WHAT TO WORK ON:
Under this line sits a listing. Repeat exactly and only its lines from the one holding "Build this scene" through the one holding "return CAM + depth"; skip pictures.

DATA PROVIDED:
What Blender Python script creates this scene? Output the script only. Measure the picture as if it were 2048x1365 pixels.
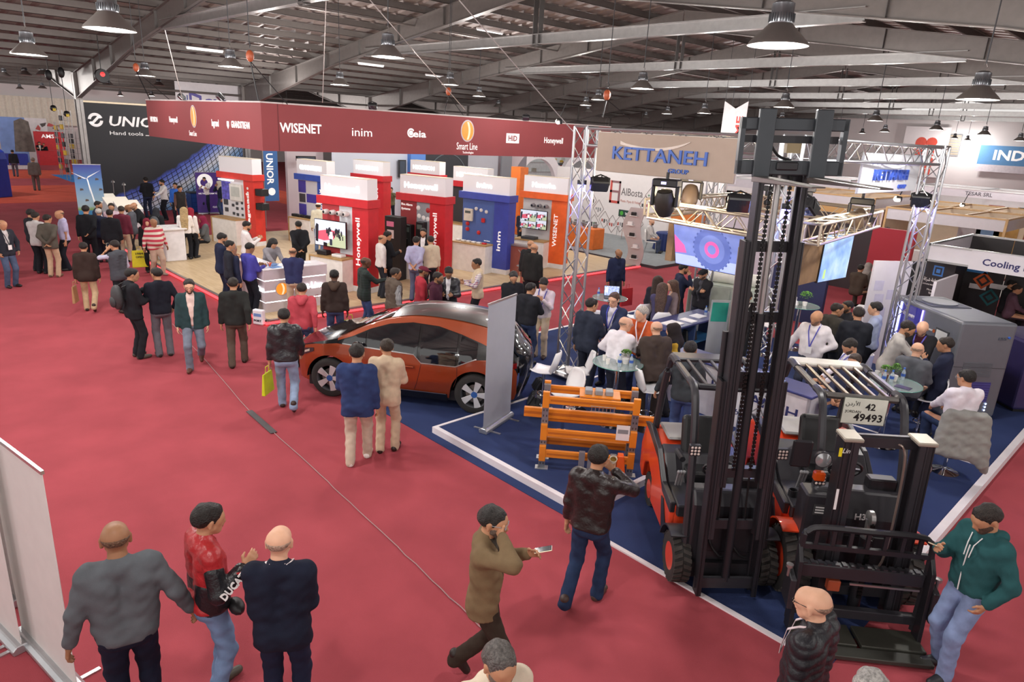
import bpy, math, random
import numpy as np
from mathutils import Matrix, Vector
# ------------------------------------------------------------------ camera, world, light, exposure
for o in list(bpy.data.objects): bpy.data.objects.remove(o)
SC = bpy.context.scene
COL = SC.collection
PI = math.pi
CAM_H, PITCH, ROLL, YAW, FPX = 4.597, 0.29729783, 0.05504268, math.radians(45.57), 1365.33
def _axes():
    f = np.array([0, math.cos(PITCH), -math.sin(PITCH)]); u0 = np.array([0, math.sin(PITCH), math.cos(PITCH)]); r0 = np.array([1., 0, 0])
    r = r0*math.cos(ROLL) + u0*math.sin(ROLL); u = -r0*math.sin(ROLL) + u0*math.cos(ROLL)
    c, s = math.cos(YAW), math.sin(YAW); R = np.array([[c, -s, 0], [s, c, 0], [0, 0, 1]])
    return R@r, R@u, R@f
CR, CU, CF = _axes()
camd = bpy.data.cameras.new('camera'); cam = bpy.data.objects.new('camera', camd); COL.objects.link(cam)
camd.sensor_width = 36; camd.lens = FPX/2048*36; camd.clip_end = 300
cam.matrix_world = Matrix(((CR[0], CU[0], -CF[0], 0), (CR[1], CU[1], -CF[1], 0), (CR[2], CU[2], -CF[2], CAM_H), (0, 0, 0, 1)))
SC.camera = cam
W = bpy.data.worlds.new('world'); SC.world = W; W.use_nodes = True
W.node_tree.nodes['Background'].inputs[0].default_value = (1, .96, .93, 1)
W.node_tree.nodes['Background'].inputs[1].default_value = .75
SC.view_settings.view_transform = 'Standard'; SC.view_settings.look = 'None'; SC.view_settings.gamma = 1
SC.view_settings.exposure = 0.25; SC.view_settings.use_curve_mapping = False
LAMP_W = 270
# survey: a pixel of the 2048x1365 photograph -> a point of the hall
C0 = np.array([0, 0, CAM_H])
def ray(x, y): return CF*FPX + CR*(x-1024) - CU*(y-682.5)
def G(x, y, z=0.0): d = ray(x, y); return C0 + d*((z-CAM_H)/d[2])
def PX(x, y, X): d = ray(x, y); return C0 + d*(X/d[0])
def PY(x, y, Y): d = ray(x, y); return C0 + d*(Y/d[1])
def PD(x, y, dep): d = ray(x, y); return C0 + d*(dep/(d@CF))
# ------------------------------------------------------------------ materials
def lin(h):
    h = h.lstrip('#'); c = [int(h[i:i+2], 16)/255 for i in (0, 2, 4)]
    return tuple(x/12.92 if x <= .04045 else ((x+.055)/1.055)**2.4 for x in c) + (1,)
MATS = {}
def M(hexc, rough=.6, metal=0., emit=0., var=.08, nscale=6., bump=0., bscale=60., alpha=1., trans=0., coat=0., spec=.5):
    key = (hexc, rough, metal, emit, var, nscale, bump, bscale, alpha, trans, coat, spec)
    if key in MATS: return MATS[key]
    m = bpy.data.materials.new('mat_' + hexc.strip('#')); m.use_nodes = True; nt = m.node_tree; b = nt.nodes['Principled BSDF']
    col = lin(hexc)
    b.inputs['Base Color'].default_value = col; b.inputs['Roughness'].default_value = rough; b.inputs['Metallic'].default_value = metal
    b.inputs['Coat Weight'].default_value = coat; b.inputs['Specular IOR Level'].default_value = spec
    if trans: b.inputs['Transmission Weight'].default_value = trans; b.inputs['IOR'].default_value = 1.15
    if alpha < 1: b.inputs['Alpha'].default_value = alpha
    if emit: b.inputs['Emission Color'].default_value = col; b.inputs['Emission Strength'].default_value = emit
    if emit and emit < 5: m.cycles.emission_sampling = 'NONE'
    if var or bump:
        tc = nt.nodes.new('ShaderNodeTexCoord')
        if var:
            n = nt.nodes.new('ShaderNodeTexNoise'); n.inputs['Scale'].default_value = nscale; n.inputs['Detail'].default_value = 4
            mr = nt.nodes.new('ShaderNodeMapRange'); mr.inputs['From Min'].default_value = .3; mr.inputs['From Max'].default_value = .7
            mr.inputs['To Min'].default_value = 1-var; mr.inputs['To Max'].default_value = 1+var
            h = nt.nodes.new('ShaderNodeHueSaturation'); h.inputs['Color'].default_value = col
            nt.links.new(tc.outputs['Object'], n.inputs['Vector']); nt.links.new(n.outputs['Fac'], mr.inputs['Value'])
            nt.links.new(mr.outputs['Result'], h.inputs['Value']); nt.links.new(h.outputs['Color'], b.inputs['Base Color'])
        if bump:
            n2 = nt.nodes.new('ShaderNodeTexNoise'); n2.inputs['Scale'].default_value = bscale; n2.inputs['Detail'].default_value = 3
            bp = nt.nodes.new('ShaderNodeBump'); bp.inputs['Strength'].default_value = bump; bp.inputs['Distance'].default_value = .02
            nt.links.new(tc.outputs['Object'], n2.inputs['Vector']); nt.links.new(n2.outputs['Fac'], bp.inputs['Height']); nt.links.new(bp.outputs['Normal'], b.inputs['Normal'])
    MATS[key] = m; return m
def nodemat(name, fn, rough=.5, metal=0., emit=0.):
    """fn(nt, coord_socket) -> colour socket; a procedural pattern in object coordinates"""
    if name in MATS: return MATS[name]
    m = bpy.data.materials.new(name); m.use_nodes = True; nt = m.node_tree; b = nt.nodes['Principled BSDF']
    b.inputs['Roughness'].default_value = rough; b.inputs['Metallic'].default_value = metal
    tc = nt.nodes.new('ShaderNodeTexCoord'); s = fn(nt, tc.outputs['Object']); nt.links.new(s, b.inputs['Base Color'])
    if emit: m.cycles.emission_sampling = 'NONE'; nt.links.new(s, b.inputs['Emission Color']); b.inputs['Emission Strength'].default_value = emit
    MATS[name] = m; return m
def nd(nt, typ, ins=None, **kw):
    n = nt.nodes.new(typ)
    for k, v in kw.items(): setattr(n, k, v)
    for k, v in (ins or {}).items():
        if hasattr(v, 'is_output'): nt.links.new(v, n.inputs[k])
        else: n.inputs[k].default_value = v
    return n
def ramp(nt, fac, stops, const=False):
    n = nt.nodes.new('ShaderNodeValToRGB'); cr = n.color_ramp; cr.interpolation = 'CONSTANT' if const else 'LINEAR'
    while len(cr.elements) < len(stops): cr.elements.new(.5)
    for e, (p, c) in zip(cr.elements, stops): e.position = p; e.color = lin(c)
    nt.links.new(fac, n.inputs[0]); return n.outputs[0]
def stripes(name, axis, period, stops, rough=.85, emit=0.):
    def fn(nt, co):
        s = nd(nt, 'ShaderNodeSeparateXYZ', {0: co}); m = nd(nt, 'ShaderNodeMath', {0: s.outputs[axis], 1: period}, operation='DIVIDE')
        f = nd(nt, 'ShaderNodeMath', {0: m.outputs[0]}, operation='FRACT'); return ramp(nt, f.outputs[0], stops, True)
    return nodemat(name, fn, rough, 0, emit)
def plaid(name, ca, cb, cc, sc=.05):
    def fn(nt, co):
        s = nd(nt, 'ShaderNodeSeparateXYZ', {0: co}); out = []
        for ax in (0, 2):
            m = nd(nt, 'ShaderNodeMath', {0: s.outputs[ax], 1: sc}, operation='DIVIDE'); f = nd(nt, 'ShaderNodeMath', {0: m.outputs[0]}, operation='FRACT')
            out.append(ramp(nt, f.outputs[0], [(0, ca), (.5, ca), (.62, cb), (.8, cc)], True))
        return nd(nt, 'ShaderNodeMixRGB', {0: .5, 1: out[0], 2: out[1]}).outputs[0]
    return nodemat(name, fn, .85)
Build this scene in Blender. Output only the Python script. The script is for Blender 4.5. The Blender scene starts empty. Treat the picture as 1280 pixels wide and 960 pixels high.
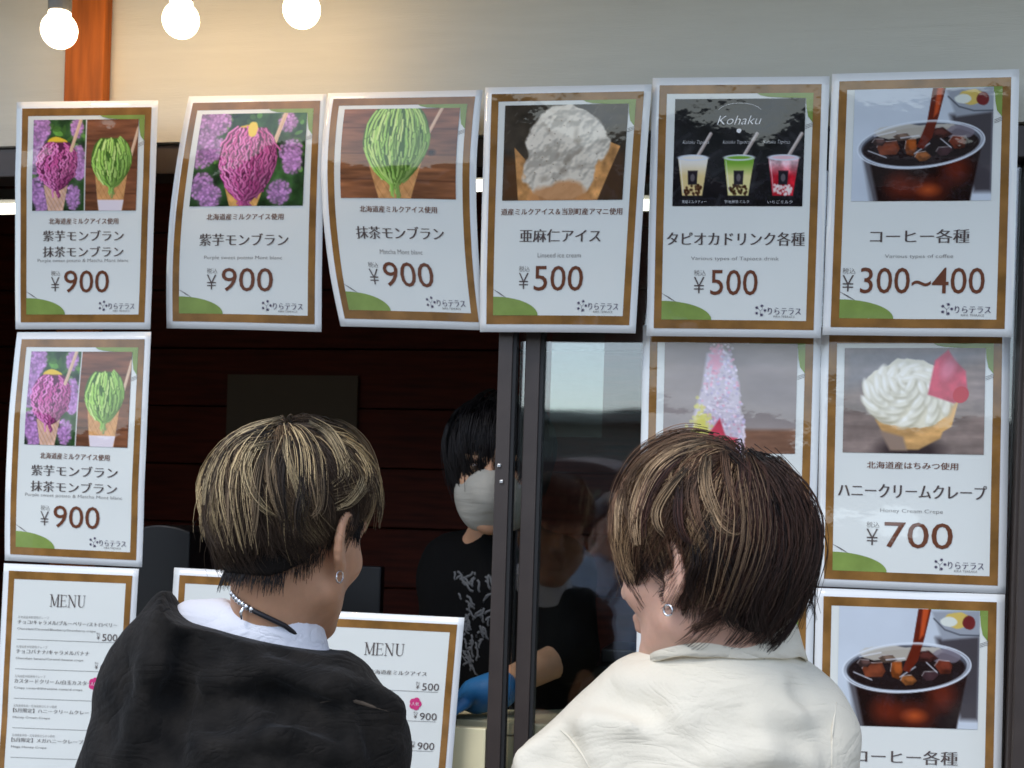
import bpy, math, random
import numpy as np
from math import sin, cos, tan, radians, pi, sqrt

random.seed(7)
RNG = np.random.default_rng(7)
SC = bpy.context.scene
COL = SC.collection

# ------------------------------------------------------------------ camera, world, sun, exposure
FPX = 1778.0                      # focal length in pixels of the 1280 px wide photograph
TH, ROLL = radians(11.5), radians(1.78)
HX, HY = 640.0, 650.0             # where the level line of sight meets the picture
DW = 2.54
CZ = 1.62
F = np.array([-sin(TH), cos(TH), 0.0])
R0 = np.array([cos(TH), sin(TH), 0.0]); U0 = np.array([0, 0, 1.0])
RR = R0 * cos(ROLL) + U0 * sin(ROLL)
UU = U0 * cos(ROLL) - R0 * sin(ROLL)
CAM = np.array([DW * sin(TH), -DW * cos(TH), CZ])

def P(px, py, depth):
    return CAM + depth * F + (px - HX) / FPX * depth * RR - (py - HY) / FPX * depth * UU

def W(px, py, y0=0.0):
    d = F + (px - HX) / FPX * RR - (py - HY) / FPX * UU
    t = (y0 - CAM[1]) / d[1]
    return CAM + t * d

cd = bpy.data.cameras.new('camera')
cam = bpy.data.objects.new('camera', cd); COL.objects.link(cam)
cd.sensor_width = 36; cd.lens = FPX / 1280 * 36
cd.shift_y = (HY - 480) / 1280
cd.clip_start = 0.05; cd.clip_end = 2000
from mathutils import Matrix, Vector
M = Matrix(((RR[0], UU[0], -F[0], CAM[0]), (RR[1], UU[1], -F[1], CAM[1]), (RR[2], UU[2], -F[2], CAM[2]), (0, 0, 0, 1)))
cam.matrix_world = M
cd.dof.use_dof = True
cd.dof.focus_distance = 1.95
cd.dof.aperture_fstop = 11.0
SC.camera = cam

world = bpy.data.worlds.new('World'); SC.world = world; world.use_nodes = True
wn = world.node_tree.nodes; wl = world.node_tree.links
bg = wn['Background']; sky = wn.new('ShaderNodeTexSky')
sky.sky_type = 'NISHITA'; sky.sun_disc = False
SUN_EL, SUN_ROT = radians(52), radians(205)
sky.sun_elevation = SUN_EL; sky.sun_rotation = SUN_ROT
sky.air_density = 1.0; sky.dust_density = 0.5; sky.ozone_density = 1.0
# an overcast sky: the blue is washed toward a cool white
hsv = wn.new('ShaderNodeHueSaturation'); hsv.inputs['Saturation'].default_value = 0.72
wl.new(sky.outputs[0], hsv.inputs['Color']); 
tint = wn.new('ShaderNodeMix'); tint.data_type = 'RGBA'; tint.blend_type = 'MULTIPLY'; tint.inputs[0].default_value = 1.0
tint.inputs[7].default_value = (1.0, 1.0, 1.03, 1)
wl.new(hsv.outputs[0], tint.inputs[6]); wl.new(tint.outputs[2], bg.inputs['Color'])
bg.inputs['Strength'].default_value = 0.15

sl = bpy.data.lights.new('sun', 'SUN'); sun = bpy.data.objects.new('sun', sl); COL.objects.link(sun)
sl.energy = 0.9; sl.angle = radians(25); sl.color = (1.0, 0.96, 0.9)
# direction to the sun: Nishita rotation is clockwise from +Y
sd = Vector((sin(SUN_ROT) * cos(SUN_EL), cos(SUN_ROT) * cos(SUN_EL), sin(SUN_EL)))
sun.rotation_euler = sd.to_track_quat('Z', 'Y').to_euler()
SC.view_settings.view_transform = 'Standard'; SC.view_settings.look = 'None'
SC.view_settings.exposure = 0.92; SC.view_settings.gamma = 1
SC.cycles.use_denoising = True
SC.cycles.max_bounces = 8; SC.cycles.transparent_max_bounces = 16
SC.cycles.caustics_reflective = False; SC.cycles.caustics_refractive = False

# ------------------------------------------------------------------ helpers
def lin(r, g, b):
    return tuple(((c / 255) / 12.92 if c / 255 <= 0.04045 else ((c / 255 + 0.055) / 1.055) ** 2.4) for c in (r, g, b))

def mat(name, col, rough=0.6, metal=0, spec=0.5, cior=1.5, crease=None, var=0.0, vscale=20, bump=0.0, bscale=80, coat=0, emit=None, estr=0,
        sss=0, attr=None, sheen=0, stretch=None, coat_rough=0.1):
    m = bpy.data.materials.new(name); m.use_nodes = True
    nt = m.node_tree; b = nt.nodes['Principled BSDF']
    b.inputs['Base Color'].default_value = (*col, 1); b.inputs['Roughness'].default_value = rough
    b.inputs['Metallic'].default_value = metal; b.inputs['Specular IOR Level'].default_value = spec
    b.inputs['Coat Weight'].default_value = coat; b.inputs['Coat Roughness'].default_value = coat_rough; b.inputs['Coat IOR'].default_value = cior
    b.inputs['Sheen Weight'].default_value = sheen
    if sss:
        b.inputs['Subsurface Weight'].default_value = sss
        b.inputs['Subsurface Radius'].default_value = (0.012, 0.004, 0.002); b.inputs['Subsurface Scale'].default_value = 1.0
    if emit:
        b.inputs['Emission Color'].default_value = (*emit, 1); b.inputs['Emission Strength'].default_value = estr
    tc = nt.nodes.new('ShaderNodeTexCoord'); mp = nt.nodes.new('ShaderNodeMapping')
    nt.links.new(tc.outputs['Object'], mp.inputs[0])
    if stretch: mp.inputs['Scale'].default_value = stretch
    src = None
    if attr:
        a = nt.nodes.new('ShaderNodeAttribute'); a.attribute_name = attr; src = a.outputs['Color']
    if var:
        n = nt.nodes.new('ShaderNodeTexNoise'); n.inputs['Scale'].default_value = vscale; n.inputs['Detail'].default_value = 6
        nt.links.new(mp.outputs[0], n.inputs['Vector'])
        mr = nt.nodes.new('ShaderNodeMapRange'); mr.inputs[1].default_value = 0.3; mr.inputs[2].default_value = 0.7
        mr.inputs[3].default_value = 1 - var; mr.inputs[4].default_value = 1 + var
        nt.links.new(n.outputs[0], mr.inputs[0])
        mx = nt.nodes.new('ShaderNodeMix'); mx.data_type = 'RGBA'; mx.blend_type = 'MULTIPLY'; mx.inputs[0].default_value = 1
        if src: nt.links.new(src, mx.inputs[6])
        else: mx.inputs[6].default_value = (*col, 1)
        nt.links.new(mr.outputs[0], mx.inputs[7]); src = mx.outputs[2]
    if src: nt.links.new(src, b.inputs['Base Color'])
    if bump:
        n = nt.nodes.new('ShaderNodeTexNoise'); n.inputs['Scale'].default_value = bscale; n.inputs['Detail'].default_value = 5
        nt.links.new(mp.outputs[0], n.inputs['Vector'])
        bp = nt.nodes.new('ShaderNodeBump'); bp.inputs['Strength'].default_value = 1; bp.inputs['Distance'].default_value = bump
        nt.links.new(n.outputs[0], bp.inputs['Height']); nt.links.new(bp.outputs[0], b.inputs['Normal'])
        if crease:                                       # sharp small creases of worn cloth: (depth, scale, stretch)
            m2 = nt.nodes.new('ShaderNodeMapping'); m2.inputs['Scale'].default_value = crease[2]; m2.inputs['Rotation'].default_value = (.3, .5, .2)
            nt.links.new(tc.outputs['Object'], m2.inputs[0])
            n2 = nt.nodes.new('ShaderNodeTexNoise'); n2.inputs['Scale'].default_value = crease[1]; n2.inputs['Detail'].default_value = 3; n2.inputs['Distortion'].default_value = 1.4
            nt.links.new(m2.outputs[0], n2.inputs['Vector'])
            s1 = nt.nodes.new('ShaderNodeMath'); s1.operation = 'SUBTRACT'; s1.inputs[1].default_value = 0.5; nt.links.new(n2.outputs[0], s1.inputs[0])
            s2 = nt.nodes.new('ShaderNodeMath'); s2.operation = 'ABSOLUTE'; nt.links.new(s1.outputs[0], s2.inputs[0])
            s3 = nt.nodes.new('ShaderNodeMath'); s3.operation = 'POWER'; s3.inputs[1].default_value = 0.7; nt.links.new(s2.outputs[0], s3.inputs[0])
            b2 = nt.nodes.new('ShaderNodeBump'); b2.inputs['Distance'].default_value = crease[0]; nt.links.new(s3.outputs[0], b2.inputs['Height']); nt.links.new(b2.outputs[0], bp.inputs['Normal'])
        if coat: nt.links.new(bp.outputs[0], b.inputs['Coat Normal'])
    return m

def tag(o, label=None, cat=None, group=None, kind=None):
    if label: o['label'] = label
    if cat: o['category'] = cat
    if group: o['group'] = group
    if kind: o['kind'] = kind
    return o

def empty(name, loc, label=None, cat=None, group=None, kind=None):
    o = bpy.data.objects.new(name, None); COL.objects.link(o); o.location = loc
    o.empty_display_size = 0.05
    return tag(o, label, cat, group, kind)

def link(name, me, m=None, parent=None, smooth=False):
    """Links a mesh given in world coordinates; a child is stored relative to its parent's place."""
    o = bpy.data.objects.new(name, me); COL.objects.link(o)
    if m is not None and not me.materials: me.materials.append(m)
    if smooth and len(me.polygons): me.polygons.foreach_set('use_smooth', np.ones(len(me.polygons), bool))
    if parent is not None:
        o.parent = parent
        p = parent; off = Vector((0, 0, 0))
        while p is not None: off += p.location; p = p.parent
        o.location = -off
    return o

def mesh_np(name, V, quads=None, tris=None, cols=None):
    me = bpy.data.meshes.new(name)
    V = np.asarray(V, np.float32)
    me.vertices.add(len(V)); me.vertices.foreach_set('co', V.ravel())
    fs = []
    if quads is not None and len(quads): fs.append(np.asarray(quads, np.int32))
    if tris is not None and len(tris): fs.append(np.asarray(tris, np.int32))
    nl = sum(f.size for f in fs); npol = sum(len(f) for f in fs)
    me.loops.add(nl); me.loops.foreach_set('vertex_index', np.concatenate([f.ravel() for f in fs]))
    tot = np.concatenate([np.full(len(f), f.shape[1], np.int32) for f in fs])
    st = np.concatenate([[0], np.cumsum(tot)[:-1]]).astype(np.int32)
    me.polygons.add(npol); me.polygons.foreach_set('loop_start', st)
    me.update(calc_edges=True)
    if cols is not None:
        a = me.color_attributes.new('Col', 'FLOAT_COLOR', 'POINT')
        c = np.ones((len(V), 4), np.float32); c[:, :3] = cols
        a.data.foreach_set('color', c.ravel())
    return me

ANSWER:
Build this scene in Blender. Output only the Python script. The script is for Blender 4.5. The Blender scene starts empty. Treat the picture as 1280 pixels wide and 960 pixels high.
import bpy, math, random
import numpy as np
from math import sin, cos, tan, radians, pi, sqrt

random.seed(7)
RNG = np.random.default_rng(7)
SC = bpy.context.scene
COL = SC.collection

# ------------------------------------------------------------------ camera, world, sun, exposure
FPX = 1778.0                      # focal length in pixels of the 1280 px wide photograph
TH, ROLL = radians(11.5), radians(1.78)
HX, HY = 640.0, 650.0             # where the level line of sight meets the picture
DW = 2.54
CZ = 1.62
F = np.array([-sin(TH), cos(TH), 0.0])
R0 = np.array([cos(TH), sin(TH), 0.0]); U0 = np.array([0, 0, 1.0])
RR = R0 * cos(ROLL) + U0 * sin(ROLL)
UU = U0 * cos(ROLL) - R0 * sin(ROLL)
CAM = np.array([DW * sin(TH), -DW * cos(TH), CZ])

def P(px, py, depth):
    return CAM + depth * F + (px - HX) / FPX * depth * RR - (py - HY) / FPX * depth * UU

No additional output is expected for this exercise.